Tyler Baldwin - Decalogue
2/11/21 Tyler Baldwin - Decalogue
Midrash as a concept would be totally foreign to the polish viewers that the movie was made in, as well as most Americans that watch Krzysztof Kieślowski's films. Midrash is supposed to be deep and comparative reflection on God's word in the Jewish tradition, or the Torah. After Babylonian times the law seemed not as relevant, and Midrash challenges you to analyze what the laws meant personally to you. I think this same tradition is actually very prevalent in modern Christianity, as many people pick and choose which parts of the bible to believe in, without taking a deeper reflection of why those laws are there, even if the traditional Jewish law does not apply to them.

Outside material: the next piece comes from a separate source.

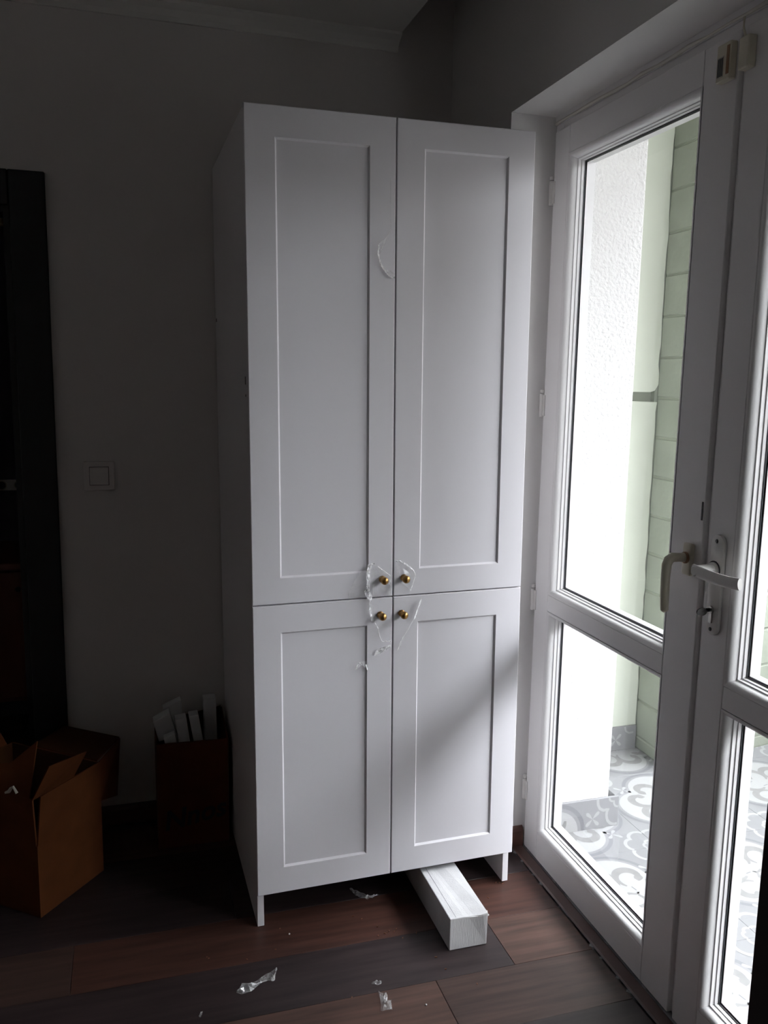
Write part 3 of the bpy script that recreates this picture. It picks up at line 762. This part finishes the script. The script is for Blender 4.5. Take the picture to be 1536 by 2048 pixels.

The film medium is a great way to impose Midrash upon the viewer, as I mentioned in a previous essay movies capture your sense of sight and cause you to think more deeply than a podcast, radio show or music would similarly plea for the listeners attention. Because the Decalogue was written some 3.5 thousand years ago, film and visuals are needed to connect the abstract ideas into a regular person's everyday life. Film is a great communicator of this, would playing a video game capturing the players attention be able to achieve something similar? I think so.
Meaning in the films is conveyed through feeling and the viewer can naturally understand this. Watching the cold analytical father go to the pond last after checking every other place screams against our natural suspicion and intuition that something is wrong. The viewer can feel that the father should go to the pond to check on him but holds another god, measurements, above the sacred belief. This feeling is shared amongst the viewers and makes the viewer consider if they would have gone to the pond first, or whether they would be as lost as the father.
I think these films have done a great job in contextualizing the decalogue into everyday life, especially the thou shall not kill as I had never considered that that rule could apply to the executioner as well. I would also pivot to the film about science before God still holding up today, but personally I believe a film centered on social media, phones, etc. more akin to Black Mirror would have a greater effect on us living in the information age. What would that film look like if the creators of Black Mirror tried to make a Decalogue Series?